Copy every line from the material below that holds "picture".

- [SOURCE DATA]
• • • • • • •

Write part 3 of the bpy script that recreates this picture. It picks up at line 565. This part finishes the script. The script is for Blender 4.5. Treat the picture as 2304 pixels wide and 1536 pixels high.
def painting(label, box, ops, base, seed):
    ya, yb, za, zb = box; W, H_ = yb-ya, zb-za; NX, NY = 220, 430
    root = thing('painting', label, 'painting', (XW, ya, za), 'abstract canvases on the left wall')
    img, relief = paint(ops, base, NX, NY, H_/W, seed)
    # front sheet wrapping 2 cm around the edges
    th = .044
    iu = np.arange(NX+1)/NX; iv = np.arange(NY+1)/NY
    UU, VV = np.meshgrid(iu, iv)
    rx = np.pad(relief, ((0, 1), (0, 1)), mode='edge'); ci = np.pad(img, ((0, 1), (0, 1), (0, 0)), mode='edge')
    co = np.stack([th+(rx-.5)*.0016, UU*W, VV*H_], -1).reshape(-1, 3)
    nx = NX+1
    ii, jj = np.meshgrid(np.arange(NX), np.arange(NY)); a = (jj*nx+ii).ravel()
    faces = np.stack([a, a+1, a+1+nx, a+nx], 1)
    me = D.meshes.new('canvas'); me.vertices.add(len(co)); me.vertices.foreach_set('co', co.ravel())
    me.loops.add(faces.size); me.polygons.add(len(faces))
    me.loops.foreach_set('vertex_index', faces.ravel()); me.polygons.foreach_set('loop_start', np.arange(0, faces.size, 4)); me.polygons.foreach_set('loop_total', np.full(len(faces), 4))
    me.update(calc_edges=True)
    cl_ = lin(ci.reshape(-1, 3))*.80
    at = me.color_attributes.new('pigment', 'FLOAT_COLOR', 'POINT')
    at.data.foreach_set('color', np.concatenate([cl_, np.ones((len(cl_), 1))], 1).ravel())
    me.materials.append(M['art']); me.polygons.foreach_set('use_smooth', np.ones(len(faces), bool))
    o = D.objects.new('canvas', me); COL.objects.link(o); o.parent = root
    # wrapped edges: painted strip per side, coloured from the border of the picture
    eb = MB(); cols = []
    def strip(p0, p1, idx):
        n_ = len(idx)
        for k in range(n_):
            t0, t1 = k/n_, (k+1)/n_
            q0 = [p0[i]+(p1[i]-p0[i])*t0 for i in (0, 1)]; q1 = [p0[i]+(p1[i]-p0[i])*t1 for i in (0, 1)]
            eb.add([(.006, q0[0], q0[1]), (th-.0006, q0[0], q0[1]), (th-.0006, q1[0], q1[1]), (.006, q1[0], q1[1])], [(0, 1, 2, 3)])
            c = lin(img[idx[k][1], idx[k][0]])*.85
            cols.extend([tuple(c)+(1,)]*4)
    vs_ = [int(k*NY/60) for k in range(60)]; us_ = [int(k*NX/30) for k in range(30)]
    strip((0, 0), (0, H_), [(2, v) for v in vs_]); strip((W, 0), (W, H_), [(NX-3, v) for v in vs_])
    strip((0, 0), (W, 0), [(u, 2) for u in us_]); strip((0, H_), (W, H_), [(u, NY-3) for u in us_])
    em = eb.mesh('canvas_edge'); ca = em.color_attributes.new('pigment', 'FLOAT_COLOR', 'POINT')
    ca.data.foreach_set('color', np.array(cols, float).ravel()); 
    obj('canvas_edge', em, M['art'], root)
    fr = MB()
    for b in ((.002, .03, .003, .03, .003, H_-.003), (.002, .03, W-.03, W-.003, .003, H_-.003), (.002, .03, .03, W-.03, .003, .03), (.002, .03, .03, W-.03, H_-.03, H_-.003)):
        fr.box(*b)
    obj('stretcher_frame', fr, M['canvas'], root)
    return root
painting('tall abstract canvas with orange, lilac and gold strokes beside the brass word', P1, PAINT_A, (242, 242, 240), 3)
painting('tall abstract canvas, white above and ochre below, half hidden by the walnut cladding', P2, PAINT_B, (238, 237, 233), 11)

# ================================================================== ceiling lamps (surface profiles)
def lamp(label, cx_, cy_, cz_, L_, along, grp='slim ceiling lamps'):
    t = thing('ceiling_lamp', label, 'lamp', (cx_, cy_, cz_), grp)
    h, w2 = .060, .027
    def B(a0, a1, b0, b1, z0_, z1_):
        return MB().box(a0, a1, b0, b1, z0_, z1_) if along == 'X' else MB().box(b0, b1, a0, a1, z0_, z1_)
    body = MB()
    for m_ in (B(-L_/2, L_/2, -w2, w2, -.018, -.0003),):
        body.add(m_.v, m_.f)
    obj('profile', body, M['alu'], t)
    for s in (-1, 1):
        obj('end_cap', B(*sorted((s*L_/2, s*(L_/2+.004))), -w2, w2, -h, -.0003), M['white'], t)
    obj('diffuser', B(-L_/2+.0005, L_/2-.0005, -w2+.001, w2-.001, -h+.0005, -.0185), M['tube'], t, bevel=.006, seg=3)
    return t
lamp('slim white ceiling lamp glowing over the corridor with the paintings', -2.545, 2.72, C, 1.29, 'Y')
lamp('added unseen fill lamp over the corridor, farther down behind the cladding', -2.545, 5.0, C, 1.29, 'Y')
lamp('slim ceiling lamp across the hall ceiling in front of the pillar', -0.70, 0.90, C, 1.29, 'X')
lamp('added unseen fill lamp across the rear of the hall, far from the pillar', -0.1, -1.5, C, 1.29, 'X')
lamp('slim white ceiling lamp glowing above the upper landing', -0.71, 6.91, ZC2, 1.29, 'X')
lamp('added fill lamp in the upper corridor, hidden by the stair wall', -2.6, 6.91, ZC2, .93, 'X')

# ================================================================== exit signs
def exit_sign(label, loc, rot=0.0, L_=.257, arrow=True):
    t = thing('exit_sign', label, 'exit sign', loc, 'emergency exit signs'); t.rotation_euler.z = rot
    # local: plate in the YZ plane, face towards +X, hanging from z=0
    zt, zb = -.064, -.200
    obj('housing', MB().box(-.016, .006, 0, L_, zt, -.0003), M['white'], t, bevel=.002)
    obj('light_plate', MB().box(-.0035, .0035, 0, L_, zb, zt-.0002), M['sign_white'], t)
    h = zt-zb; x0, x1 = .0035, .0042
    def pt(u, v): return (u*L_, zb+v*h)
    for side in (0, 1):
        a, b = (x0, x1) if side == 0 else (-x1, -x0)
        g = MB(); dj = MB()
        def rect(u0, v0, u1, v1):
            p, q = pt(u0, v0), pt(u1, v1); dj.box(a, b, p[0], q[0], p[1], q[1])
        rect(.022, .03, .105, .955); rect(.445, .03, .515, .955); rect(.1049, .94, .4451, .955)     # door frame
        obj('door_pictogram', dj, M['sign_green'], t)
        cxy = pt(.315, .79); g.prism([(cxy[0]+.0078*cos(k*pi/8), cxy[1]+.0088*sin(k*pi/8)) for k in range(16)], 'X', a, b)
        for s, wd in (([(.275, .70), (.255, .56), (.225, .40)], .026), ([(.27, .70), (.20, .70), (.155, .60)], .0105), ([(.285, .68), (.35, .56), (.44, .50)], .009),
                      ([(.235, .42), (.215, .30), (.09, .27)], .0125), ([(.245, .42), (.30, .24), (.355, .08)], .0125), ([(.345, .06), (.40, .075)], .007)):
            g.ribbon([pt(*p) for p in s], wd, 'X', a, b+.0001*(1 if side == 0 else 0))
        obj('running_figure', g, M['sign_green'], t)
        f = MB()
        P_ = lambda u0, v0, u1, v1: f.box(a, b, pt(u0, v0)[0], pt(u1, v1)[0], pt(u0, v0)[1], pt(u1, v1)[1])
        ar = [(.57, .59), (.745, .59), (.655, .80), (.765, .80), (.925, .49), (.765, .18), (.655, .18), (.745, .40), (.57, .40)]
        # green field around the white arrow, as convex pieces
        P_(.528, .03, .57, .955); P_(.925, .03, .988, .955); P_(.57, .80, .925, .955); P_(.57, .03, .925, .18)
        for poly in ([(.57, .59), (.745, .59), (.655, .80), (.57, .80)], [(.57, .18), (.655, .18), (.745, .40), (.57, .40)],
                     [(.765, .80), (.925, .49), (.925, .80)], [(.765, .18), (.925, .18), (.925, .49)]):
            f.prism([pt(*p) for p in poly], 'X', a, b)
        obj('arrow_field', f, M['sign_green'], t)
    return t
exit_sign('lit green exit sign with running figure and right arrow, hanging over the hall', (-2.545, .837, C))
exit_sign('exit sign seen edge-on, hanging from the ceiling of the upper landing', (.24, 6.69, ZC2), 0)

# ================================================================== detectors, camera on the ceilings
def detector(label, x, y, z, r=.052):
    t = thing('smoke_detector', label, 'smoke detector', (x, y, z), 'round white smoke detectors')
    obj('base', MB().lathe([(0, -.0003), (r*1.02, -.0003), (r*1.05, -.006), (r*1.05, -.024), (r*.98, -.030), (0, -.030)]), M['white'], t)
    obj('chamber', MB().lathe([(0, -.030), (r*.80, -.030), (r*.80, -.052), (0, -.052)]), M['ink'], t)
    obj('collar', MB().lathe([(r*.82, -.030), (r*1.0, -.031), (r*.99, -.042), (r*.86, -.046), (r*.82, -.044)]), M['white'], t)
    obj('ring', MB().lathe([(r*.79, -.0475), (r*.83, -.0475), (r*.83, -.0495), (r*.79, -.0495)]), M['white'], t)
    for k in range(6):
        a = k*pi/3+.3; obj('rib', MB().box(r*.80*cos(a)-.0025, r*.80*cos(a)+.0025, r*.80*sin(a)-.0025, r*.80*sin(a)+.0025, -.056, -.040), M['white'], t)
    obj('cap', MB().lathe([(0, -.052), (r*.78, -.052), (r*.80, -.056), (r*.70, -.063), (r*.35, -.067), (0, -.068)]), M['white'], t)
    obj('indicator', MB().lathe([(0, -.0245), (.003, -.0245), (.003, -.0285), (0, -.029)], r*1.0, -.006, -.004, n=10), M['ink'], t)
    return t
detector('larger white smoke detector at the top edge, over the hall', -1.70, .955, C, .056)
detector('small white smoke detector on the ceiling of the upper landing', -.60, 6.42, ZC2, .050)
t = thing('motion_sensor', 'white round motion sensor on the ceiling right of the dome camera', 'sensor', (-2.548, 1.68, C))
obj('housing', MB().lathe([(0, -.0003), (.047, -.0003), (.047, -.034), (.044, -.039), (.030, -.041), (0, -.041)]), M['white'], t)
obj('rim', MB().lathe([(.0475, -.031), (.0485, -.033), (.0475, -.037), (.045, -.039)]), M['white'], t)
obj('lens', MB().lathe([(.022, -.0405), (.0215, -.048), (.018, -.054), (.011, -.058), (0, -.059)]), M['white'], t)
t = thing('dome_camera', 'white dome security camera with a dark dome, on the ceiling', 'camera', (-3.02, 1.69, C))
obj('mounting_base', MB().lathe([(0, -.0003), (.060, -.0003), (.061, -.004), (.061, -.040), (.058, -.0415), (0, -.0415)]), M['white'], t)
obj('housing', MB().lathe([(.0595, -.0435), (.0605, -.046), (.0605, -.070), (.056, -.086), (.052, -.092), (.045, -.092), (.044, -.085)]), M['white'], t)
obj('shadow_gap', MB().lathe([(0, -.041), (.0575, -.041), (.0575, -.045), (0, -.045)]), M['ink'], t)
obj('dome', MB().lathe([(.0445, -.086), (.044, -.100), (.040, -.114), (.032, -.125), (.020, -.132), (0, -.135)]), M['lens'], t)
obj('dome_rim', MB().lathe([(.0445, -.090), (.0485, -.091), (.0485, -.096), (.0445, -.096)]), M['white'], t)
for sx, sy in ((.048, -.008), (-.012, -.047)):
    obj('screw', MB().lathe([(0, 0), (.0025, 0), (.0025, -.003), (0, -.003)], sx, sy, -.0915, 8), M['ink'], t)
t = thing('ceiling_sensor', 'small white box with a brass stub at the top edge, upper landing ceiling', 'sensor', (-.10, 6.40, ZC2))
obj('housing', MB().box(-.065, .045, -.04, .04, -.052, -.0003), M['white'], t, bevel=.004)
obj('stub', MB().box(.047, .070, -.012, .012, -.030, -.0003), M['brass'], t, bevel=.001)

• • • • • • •

- [RESULT OF THE TASK]
Write part 3 of the bpy script that recreates this picture. It picks up at line 565. This part finishes the script. The script is for Blender 4.5. Treat the picture as 2304 pixels wide and 1536 pixels high.
    # wrapped edges: painted strip per side, coloured from the border of the picture